Friday, April 11, 2014

Voices of Southern Dissent

I currently reside in Virginia.  I have a son who was born here.  But I struggle with the state's Southern identity, an identity which, for many, is bound up in the American Civil War and the experience of secession.  I don't mean to suggest that all Virginians are racist or that Southern pride is nothing more than support for slavery.  But, because the Confederate rebellion was a part of Virginia's history, many Virginians feel the need to support it or at least remain silent on the matter.  As someone opposed to the rebellion of the Southern states and their practice of slavery, I find this position problematic.

But I think it is worth mentioning that the South was not monolithicly pro-secession in the 19th century and thus need not make a pro-secessionist bent part of its identity today.

Consider, for example, the Loudoun Rangers, a cavalry unit raised in 1862 in northern Virginia, a unit which fought on behalf of the Union and tangled with Mosby's partisans.

Or let us consider Texas, a state which was my adoptive home for eight years.  Sam Houston, one of the founding fathers of the Republic of Texas, was elected governor in 1859.  Houston was no liberal humanitarian: although he enjoyed warm relations with the Cherokee Indians, he owned slaves and opposed abolitionist efforts to free them.  However, he saw secession as ill-advised and treasonous.  When a Texas convention voted for secession and subsequent accession to the Confederacy, Houston refused to recognize the moves, calling them illegal.  Houston was eventually removed from office for refusing to take the Confederate oath.  He explained:
Fellow-Citizens, in the name of your rights and liberties, which I believe have been trampled upon, I refuse to take this oath.
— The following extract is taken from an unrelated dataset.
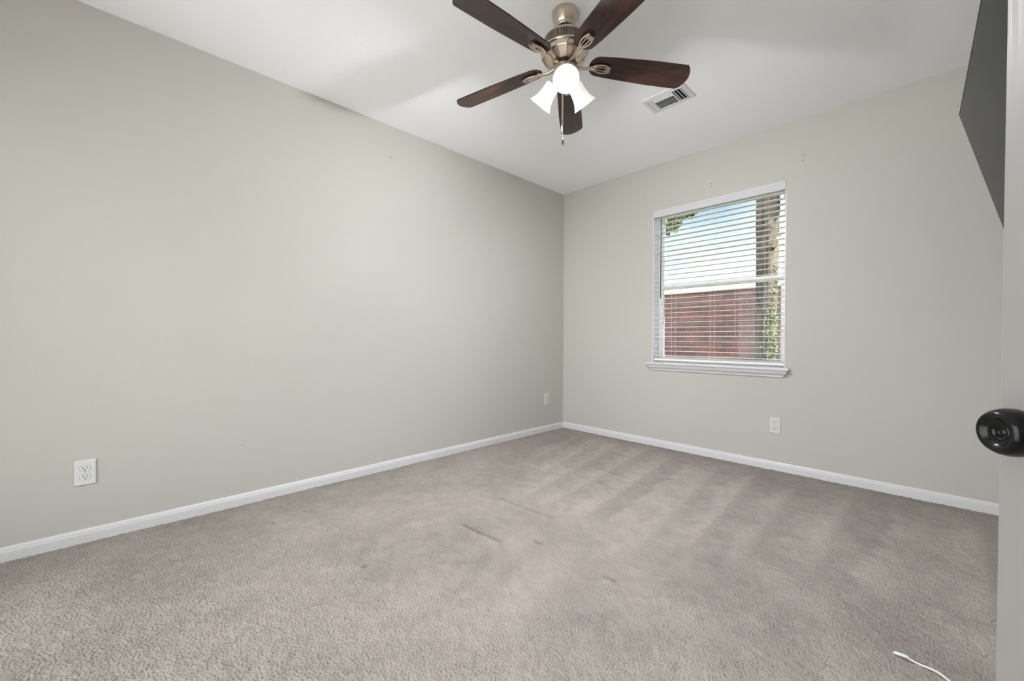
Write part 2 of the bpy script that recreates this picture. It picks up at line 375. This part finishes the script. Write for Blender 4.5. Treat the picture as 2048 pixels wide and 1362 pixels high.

In the name of the nationality of Texas, which has been betrayed by the Convention, I refuse to take this oath. In the name of the Constitution of Texas, I refuse to take this oath. In the name of my own conscience and manhood, which this Convention would degrade by dragging me before it, to pander to the malice of my enemies, I refuse to take this oath. I deny the power of this Convention to speak for Texas....I protest....against all the acts and doings of this convention and I declare them null and void.
This is the kind of political idealism - whatever the costs - that Southerners love.  It is also deeply Unionist.  Regarding the war to come, Houston proved himself more clear-sighted than his opponents:
Let me tell you what is coming. After the sacrifice of countless millions of treasure and hundreds of thousands of lives, you may win Southern independence if God be not against you, but I doubt it. I tell you that, while I believe with you in the doctrine of states rights, the North is determined to preserve this Union. They are not a fiery, impulsive people as you are, for they live in colder climates. But when they begin to move in a given direction, they move with the steady momentum and perseverance of a mighty avalanche; and what I fear is, they will overwhelm the South.
Houston and the men of the Loudoun Rangers were rare, but not unique.  North Texas was full of German and Czech settlers - some of them refugees from the revolutions of 1848 in Europe - who supported the Union.  West Virginia was so off-put by the war of secession it seceded from rebel Virginia.  In addition to the many African-American units raised from among the freed slaves of the South, white Unionist forces were also raised.  The 1st Alabama Cavalry was formed in 1862 by men who opposed secession - most from Alabama, but some from elsewhere, including Georgia.  The regiment fought in various campaigns and was present for the surrender of the rebel Army of Tennessee in 1865.  Arkansas raised eight white regiments and six colored regiments for the Union.  Similar units were raised in Louisiana and North Carolina.  Tennessee formed upwards of 30 regiments in the service of the Union.

I am looking forward to reading David Downing's A South Divided: Portraits of Dissent in the Confederacy.  This is a Southern legacy I may be able to embrace and teach to my children.


Quotations are from James l. Haley, Sam Houston, University of Oklahoma Press (2004), by way of the estimable Wikipedia, which also supplied the image.